There’s one problem in all of this. College Football is a multi-million dollar business. Hundreds of millions of dollars are being made annually on the backs of young men who are compensated with tuition! Arguments can be made on both sides of spectrum. On the one hand, you have people rightly saying that college athletics is amateur sports and money should not be paid to players. Paying players would make college sports professional and would complicate the system. On the other hand, people are saying that if college football is a million dollar business then players should be compensated. It’s called capitalism!
While debates can we waged on both sides of the issue, one thing that is crystal clear is that this illustrates how money complicates things. We like to think that if we won the lottery life would be easier, and yet we hear story after story of million dollar lottery winners who end up broke and worse off than before. Money complicates marriages, friendships, lives, and especially churches. Make no mistake, money is a necessary part of life and should be stewarded well. However, money can easily become an idol as we look to it for security, comfort, and self-worth.
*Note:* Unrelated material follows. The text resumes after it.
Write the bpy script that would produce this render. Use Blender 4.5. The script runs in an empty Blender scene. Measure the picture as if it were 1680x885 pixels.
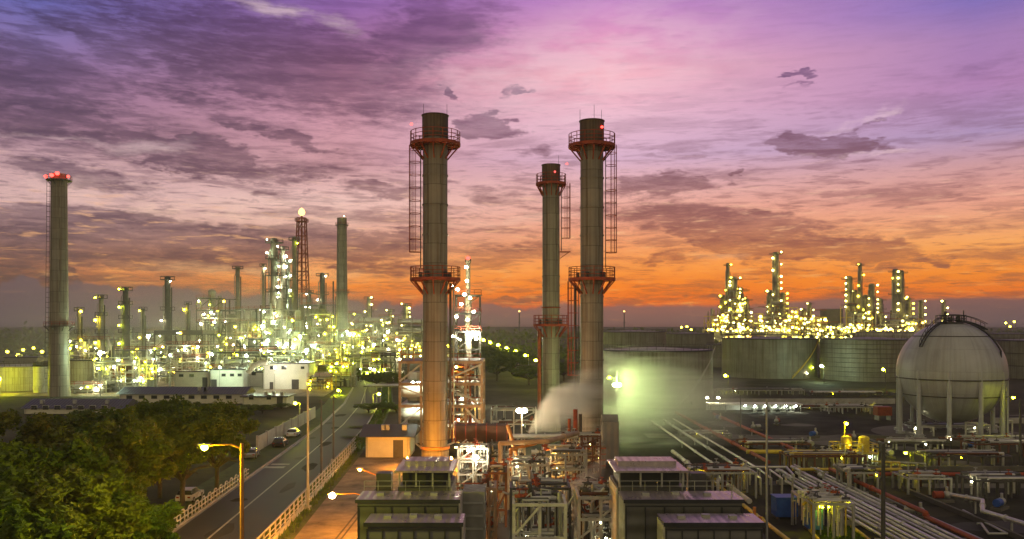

Unlike money, Christ is the one who brings ultimate satisfaction to our deepest longings. Money may provide temporary financial security but in Christ we have eternal salvation security. Money may fund the purchase of a nice home, comfortable leather seats in a car, or an extravagant vacation but Christ is the only one who offers true peace and joy through the gospel. And, for a season, the increase of wealth can increase our sense of worth as we compare what we have to the poverty of others. We like to think that our home appreciation equals our individual appreciation. This is a pure lie as we see many of the most wealthy and powerful struggle with depression as they realize money doesn’t satisfy. In Christ we have tremendous self-worth! We see that we were created in the image of God and that God longed for a relationship with us to the extent that he sacrificed his son on our behalf. My self-worth is not determined by the car I drive or amount in my investment portfolio, but by the Creator of the universe who spoke me into existence and desires a relationship with me.
It can be easy to point the finger at players and men involved in the latest college football scandals. I hope that we ask ourselves the hard question, “Is my hope in money?” Money only complicates things, and Christ can only satisfy.